Israel, embora não possua a mesma visibilidade no Sahel que seus parceiros euro-estadunidenses, tem ampliado sua presença de maneira notável nos últimos anos, sobretudo por meio da exportação de tecnologia militar e de vigilância. Em 2021, o jornal Haaretz revelou que o sistema Pegasus, desenvolvido pela NSO Group, foi licenciado para governos africanos envolvidos em graves denúncias de repressão política, como Ruanda, Togo e Burkina Faso. A promessa, novamente, é a de "segurança nacional". No entanto, em vez de servir ao combate a insurgências ou ao crime organizado, os softwares de espionagem têm sido largamente utilizados para monitorar opositores políticos, jornalistas e ativistas, conforme relatórios da Amnesty International e do Citizen Lab. Não por coincidência, Israel também mantém acordos de cooperação em setores como agricultura de precisão e controle de fronteiras com regimes africanos de perfil autoritário, muitos dos quais têm sido criticados por violar sistematicamente os direitos humanos. A simbiose entre exportação de tecnologia repressiva e alinhamento diplomático revela uma lógica pragmática onde os princípios universais são moldados pelas conveniências estratégicas.

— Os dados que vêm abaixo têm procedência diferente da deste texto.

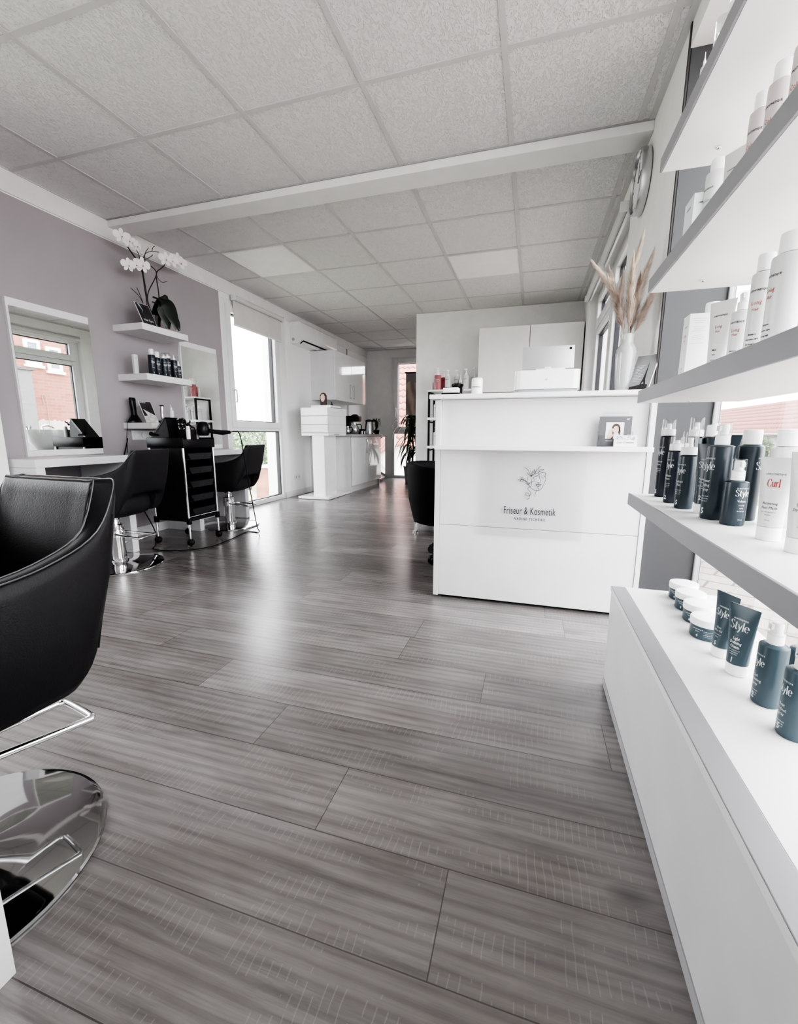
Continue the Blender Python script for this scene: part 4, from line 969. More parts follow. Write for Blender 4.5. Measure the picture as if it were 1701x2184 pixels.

Esses três atores — França, EUA e Israel — operam de forma coordenada ou complementar na região, compartilhando informações de inteligência, estratégias militares e, sobretudo, interesses econômicos. O controle do subsolo africano, rico em minerais raros, urânio, ouro e petróleo, é o elemento estruturante desta presença. De acordo com a British Geological Survey, o Sahel abriga reservas estratégicas de lítio, manganês e coltan — componentes-chave na indústria eletrônica e energética global. Assim, a “guerra ao terror” parece coincidir demasiadamente com as zonas de maior potencial mineral, sugerindo que a retórica da segurança funciona, antes de tudo, como uma cortina de fumaça para práticas neocoloniais reatualizadas. O paralelo com a política estadunidense no Oriente Médio — onde a justificativa da “democratização” serviu para assegurar o controle do petróleo — é demasiado óbvio para ser ignorado.

A hipocrisia se revela de modo particularmente cínico quando se observa o contraste entre os discursos oficiais nos fóruns multilaterais e a prática concreta no continente africano. Em seu pronunciamento na Assembleia Geral da ONU de 2022, o presidente francês Emmanuel Macron declarou: “A França apoia a autodeterminação dos povos africanos e respeita sua soberania”. Um mês depois, as autoridades francesas rejeitavam a decisão do Mali de encerrar a parceria com a Barkhane, acusando o governo local de “ingratidão” e “irresponsabilidade estratégica”. Aparentemente, o conceito de soberania só se aplica quando os aliados africanos obedecem às diretrizes de Paris.
Este padrão de atuação — apoio a regimes autoritários, presença militar sob pretextos humanitários, controle seletivo de recursos — não é uma aberração nem uma exceção histórica, mas a norma recorrente das potências centrais na periferia do sistema global. As intervenções no Vietnã, no Chile, no Congo de Lumumba, no Iraque ou na Líbia seguem a mesma lógica estrutural: o discurso moral como instrumento de legitimação da dominação material. O caso do Sahel, portanto, não é um desvio, mas uma continuidade.
É necessário, enfim, reconhecer que a guerra silenciosa no centro-norte africano não se faz apenas com armas, mas com narrativas cuidadosamente moldadas para encobrir interesses concretos sob o véu do humanismo seletivo. A comunidade internacional — ou, mais precisamente, sua fração hegemônica — não opera segundo princípios universais, mas conforme imperativos geoestratégicos. A paz que se promete é, em última instância, a paz dos mercados — uma paz sem autodeterminação, sem justiça e sem voz para os povos do Sul global.
A crítica, como sempre, não basta por si só. Mas a denúncia meticulosa dos padrões, das contradições e das estruturas que sustentam o discurso oficial é o primeiro passo para desmontar os mecanismos de dominação disfarçada. Neste sentido, expor os elos entre Israel, França e EUA no Sahel não é apenas uma tarefa analítica, mas uma exigência moral de lucidez diante da propaganda global.